First of all, everything that later (4th, 5th and 6th) generations of aircraft include, things like terrain-following radar for low-level high-speed flight; radar search and fire control; infrared sensors; heads up displays (HUD); laser ranging and targeting; advanced radar (multiple target track-while-scan, look-down/shoot-down); active electronically scanned arrays; advanced integrated avionics; full sensor fusion; etc. And that’s just current 2017 aircraft technology.
Which one of those technologies would enable a pilot to safely fly an aircraft at low altitude without windows?
Not future/futuristic 2256 FTL starship technology.
What futuristic FTL starship technology would enable a pilot to safely operate a one hundred thousand ton starship without windows?
Like we already established, if atmospheric aircraft that fly (dangerously close) over geological features don’t have a need to have their cockpit on the bottom side of their airframe
We've established that they need to be able to see the ground at least to a certain extent, and that aircraft whose visibility is limited have historically had problems doing this. Significantly, every combat aircraft currently in service -- even craft designed to engage targets well beyond visual range, even craft that are capable of taking off and landing without a pilot's intervention, even aircraft that can be flown entirely by infrared sensors without any external visuals at all, still have a large transparent canopy to enclose the pilot, usually at considerable cost to design utility (bubble canopy ruins stealth characteristics on tactical fighters and is terrible for the craft's aerodynamics.

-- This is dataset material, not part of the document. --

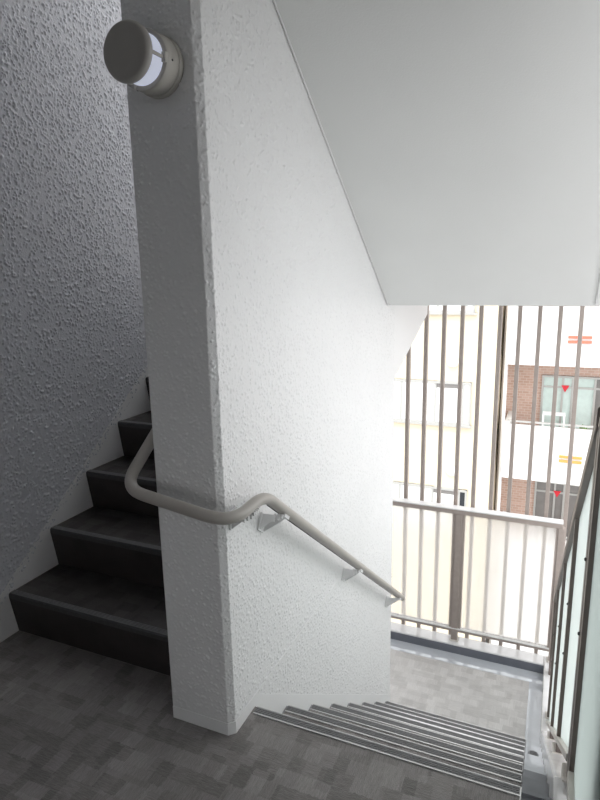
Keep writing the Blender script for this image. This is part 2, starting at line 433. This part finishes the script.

I mean, I totally get that It's The Future and our technology should be too advanced to deal with something so primitive as windows... but in that case, why do WE still use windows, given the technology we already have?
Lest you think that's a rhetorical question, the answer is this: because people who operate flying machines need to be able to see where they're going. The easiest way to see where you're going is, more than than not, by looking out of a window.
In this case, increased ground visibility, the utility of which was demonstrated literally fifteen seconds into Discovery's first appearance, is one very likely advantage of having the bridge positioned on the bottom of the saucer.
starships and spacecraft (that most of the time don’t even land!) certainly don’t/won’t have that need as well.
I am not aware of a single manned spacecraft in all of human history that DIDN'T have any windows. From Vostok-1 to the Space Shuttle, they ALL have them.
So saying that spaceships and aircraft don't/won't have a need for windows is more than a little pretentious on your part: for whatever reason, people way smarter than either of us, people who get paid millions of dollars to design things that cost billions of dollars, on which lives often depend, on which the destinies of entire nations often depend,
still continue to install windows on their designs.
Clearly you should go work for Northrop Grumman or something, set all those silly people straight about how pointless it is to put windows on their fucking airplanes since they're so incredibly useless in the 21st century. Here's their
careers page if you want to apply; your engineering knowledge is surely too impressive for them to pass up, since you know better than every aerospace engineer on the planet how combat aircraft, space ships and commercial airliners out to be designed.